PetFlow’s website makes help readily available by quickly displaying a live chat icon pop up on the right side of web pages after a visitor arrives. A click on the live chat button pops up a window identifying the customer service representative as a pet parent first—for instance as “Jinx’s Mom, Paige.” PetFlow works with outside recruiters to find qualified pet parents who are passionate about pet nutrition and wellness focusing primarily on dog and cat parents. Employees are trained extensively on specific product information and how to interpret ingredient lists. They also take part in live chat simulations and shadow existing experts so they are adequately prepared.

“What makes chat interesting to us is rather than spending X thousands of dollars on media, we can put that money towards people who are creating stickier relationships and converting the traffic that we already have better,” Lackman says.

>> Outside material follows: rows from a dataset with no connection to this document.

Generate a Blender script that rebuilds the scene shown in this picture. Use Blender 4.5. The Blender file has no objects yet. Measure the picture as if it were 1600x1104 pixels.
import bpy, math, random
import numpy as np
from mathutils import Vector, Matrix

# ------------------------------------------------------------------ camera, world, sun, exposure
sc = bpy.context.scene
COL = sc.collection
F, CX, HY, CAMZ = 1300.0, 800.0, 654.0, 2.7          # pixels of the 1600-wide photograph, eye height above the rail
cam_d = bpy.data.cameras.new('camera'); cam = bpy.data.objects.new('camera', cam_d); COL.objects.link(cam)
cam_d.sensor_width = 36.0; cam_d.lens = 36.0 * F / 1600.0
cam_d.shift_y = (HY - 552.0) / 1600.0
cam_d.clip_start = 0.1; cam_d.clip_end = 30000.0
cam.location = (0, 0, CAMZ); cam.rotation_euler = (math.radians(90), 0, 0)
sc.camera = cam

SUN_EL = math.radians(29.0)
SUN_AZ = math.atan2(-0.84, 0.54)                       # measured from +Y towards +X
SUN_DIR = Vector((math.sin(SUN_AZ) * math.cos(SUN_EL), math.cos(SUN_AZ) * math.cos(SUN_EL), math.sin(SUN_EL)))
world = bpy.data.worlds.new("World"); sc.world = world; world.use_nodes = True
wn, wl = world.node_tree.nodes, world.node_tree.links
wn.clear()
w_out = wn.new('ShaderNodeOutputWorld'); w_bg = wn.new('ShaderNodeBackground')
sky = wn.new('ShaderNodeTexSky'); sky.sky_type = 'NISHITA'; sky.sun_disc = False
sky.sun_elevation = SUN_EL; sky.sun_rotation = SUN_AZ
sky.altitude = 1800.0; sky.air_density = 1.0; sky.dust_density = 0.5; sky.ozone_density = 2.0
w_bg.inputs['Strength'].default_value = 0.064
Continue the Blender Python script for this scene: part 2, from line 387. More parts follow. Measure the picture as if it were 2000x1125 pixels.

There’s a good reason for that. Lackman says that in doing A/B testing with customers who engaged a representative in live chat compared to those who didn’t, those who communicated with one of PetFlow’s customer service representatives but didn’t convert on that particular day were three to five times more likely to return and make a purchase within two weeks.

“We found a tremendous value in having conversations with people,” he says. “Every single (customer service representative) is a pet parent. We’re getting them more and more granular information as to what’s in the food we’re selling and how they can pass that on to the customers.”

Lackman anticipates having seven employees in the Las Vegas office by the end of April, all assigned to live chat, with plans on increasing headcount in the office to 20 by the end of the year.